Who Needs Enemies With Friends Like These? 10 Friendships Gone Wrong in Horror
by Howard Gorman
Broadly speaking, horror emanates from two places: There’s the horror of the unknown, the incomprehensible; and then there’s the horror of the familiar and comfortable becoming alien and threatening. For this writer, the latter of the two is especially perturbing as being betrayed by anyone is one thing; but when you’re betrayed by someone you thought was your best friend, the fallout is always going to be mortifying.
When it comes down to it, we’re all social creatures who depend on one another so our ability to assess just how trustworthy people are is essentially a survival mechanism. And if any specific movie genre has that particular knack of seducing us into assessing people’s trustworthiness it’s the horror genre.
With this in mind, what follows is a selection of ten of the most shocking examples of betrayal and backstabbing in cinema’s sordid history guaranteed to hardwire the paranoid android in all of us…
Beneath (2013)
Larry Fessenden’s eco-terror flick is deceptively straightforward and all the better for it. Following firmly in the footsteps of Creepshow 2’s “The Raft” segment, Beneath revolves around a group of keening horny teenagers as they head out on a canoe trip across a lake to celebrate high school graduation only to end up tormented by a menacing flesh-hungry catfish.
Everything kicks off with a number of beats that feel frustratingly familiar but the simplicity of this setup serves as the perfect springboard for some great terminal velocity tension as the so-called friends turn on one another. Running out of options, a desert island balloon debate ensues as the group resort to drastic dog-eat-dog decisions, dredging up all kinds of bad blood in the process.

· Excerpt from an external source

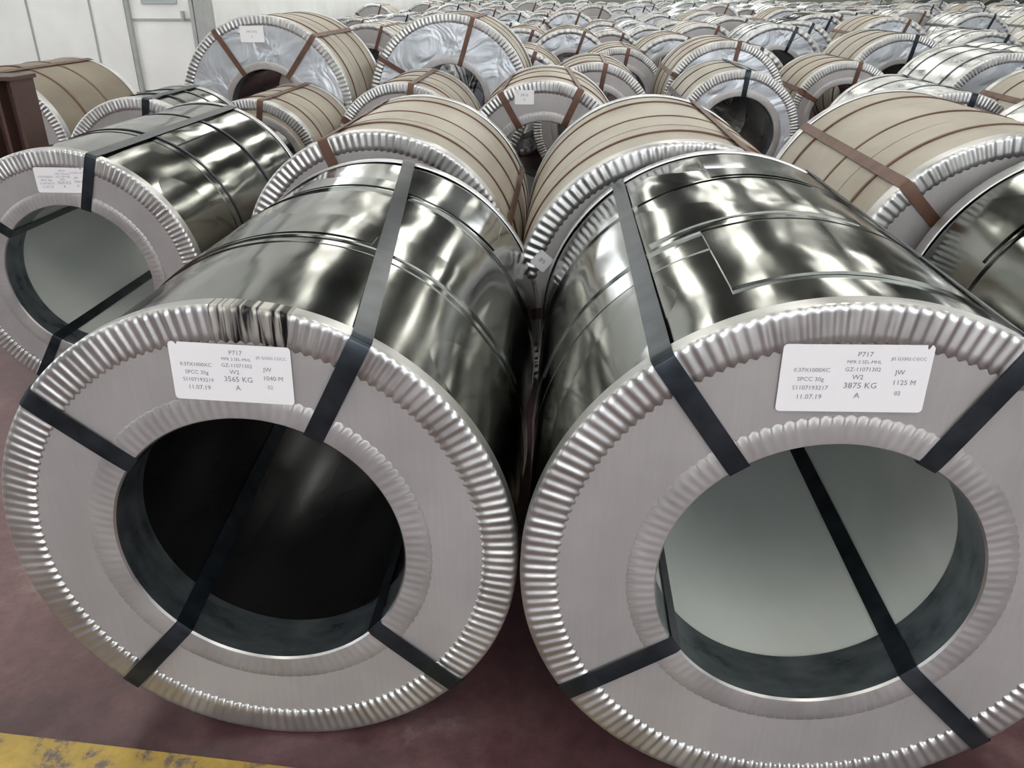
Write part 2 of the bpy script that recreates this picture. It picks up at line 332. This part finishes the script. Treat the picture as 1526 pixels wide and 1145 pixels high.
for yy in (0,9,18,27): window((17.97,yy,3.4),(6.5,2.2),'x')
window((-4.97,18,2.6),(4,1.6),'x'); window((-4.97,27,2.6),(6,1.6),'x')
window((3,36.97,3.2),(10,2.4),'y')
for xx in (-8.5,-3.4,1.4,6.2,11):
    for yy in (-4,3.5,11,18.5,26,33):
        if xx<-5.2 and yy>11: continue
        if xx<-5.2 and yy==11: yy=9.0  # unseen skylight added to brighten the white wall around the door
        wi+=1
        multi('window_%d'%wi,[((xx,yy,HZ-.03),(1.1,4.6,.04),0)]+[((xx+s*.58,yy,HZ-.05),(.06,4.7,.1),1) for s in (-1,1)]+[((xx,yy+s*2.33,HZ-.05),(1.2,.06,.1),1) for s in (-1,1)],[M_sky,M_beam])
for i,yy in enumerate((-.3,7.2,14.8,22.2,29.8)):
    x0=-12 if yy<12 else -5; w=18-x0
    multi('trim_%d'%(i+1),[((x0+w/2,yy,HZ-.35),(w,.14,.5),0),((x0+w/2,yy,HZ-.62),(w,.28,.04),0)],[M_beam])
boxo('yellow_floor_stripe',(-1.2,1.03,.001),(3.0,.11,.002),M_yel,rot=(0,0,math.radians(-4)))
b=MB(); b.box((0,0,.5),(.012,.14,1.0),0); b.box((-.07,0,.5),(.012,.14,1.0),0) ; b.box((.07,0,.5),(.012,.14,1.0),0); b.box((0,0,.5),(.15,.012,1.0),0); b.box((0,0,.006),(.26,.26,.012),0); b.box((0,0,1.005),(.17,.16,.015),0)
obj('steel_stanchion',b.mesh('steel_stanchion',[simple('brown_post_paint',(.07,.035,.028),.5,scale=20)],sharp=False),loc=(-2.26,3.35,0))

w=bpy.data.worlds.new('world'); scene.world=w; w.use_nodes=True
w.node_tree.nodes['Background'].inputs[0].default_value=(.75,.82,.9,1); w.node_tree.nodes['Background'].inputs[1].default_value=.6
cam=bpy.data.cameras.new('camera'); cam.sensor_width=36; cam.lens=1211.4/1526*36; cam.clip_start=.02
co=bpy.data.objects.new('camera',cam); scene.collection.objects.link(co)
co.location=(0,0,1.3202); co.rotation_euler=(pi/2-.4515,0,.0626); scene.camera=co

Many people wrote this one off as just another dime-a-dozen proto-creature feature when it first came out but the narcissism at play exposes just how perverse, nasty and mean-spirited us humans can be when faced with a common threat. Rather than banding together, a survival of the fittest instinct kicks in and it’s not long before the real truth floats up to the surface: it’s not the blood-lusting catfish we should be worried about at all. It’s the motley crew of victims who are the real monster here.